§ **Problem**
Output an exact reproduction of the data.

§ **Data records**

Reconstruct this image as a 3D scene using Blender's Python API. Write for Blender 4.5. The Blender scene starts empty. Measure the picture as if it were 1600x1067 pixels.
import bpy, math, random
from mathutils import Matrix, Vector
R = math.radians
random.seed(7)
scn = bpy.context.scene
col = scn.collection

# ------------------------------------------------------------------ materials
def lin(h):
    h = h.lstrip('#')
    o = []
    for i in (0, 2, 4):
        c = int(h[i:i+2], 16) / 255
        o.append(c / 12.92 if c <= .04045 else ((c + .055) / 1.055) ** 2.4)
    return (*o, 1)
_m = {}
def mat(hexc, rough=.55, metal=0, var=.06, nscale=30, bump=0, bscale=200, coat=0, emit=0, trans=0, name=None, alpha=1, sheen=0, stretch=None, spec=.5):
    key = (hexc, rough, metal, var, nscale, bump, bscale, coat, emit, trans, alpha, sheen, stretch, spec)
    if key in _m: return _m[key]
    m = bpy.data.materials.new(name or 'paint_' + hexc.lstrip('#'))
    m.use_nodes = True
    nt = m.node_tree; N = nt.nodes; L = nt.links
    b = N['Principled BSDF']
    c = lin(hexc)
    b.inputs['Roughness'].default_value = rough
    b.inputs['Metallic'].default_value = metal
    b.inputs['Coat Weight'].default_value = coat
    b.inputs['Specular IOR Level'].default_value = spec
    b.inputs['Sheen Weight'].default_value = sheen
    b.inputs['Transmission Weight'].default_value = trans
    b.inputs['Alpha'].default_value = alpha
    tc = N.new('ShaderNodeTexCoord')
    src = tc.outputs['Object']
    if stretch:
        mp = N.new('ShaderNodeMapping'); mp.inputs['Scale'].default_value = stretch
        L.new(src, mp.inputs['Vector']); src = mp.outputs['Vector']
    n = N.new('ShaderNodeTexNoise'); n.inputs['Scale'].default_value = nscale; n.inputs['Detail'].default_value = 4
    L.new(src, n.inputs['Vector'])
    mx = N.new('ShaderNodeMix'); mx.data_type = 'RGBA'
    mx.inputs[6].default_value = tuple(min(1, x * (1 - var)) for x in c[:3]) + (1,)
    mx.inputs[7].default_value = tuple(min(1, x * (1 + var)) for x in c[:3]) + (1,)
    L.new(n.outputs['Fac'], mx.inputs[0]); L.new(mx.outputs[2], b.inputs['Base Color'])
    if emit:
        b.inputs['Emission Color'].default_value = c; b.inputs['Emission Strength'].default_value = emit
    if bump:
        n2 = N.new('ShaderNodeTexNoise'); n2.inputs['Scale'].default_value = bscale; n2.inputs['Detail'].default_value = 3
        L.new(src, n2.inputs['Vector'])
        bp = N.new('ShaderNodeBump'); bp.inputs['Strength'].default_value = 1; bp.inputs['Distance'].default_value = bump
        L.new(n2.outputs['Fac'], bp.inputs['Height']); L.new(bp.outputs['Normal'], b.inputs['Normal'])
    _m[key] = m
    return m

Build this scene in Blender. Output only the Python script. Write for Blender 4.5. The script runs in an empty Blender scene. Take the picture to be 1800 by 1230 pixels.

§ **The completed task**
Reconstruct this image as a 3D scene using Blender's Python API. Write for Blender 4.5. The Blender scene starts empty. Measure the picture as if it were 1600x1067 pixels.
import bpy, math, random
from mathutils import Matrix, Vector
R = math.radians
random.seed(7)
scn = bpy.context.scene
col = scn.collection

# ------------------------------------------------------------------ materials
def lin(h):
    h = h.lstrip('#')
    o = []
    for i in (0, 2, 4):
        c = int(h[i:i+2], 16) / 255
        o.append(c / 12.92 if c <= .04045 else ((c + .055) / 1.055) ** 2.4)
    return (*o, 1)
_m = {}
def mat(hexc, rough=.55, metal=0, var=.06, nscale=30, bump=0, bscale=200, coat=0, emit=0, trans=0, name=None, alpha=1, sheen=0, stretch=None, spec=.5):
    key = (hexc, rough, metal, var, nscale, bump, bscale, coat, emit, trans, alpha, sheen, stretch, spec)
    if key in _m: return _m[key]
    m = bpy.data.materials.new(name or 'paint_' + hexc.lstrip('#'))
    m.use_nodes = True
    nt = m.node_tree; N = nt.nodes; L = nt.links
    b = N['Principled BSDF']
    c = lin(hexc)
    b.inputs['Roughness'].default_value = rough
    b.inputs['Metallic'].default_value = metal
    b.inputs['Coat Weight'].default_value = coat
    b.inputs['Specular IOR Level'].default_value = spec
    b.inputs['Sheen Weight'].default_value = sheen
    b.inputs['Transmission Weight'].default_value = trans
    b.inputs['Alpha'].default_value = alpha
    tc = N.new('ShaderNodeTexCoord')
    src = tc.outputs['Object']
    if stretch:
        mp = N.new('ShaderNodeMapping'); mp.inputs['Scale'].default_value = stretch
        L.new(src, mp.inputs['Vector']); src = mp.outputs['Vector']
    n = N.new('ShaderNodeTexNoise'); n.inputs['Scale'].default_value = nscale; n.inputs['Detail'].default_value = 4
    L.new(src, n.inputs['Vector'])
    mx = N.new('ShaderNodeMix'); mx.data_type = 'RGBA'
    mx.inputs[6].default_value = tuple(min(1, x * (1 - var)) for x in c[:3]) + (1,)
    mx.inputs[7].default_value = tuple(min(1, x * (1 + var)) for x in c[:3]) + (1,)
    L.new(n.outputs['Fac'], mx.inputs[0]); L.new(mx.outputs[2], b.inputs['Base Color'])
    if emit:
        b.inputs['Emission Color'].default_value = c; b.inputs['Emission Strength'].default_value = emit
    if bump:
        n2 = N.new('ShaderNodeTexNoise'); n2.inputs['Scale'].default_value = bscale; n2.inputs['Detail'].default_value = 3
        L.new(src, n2.inputs['Vector'])
        bp = N.new('ShaderNodeBump'); bp.inputs['Strength'].default_value = 1; bp.inputs['Distance'].default_value = bump
        L.new(n2.outputs['Fac'], bp.inputs['Height']); L.new(bp.outputs['Normal'], b.inputs['Normal'])
    _m[key] = m
    return m

Build this scene in Blender. Output only the Python script. Write for Blender 4.5. The script runs in an empty Blender scene. Take the picture to be 1800 by 1230 pixels.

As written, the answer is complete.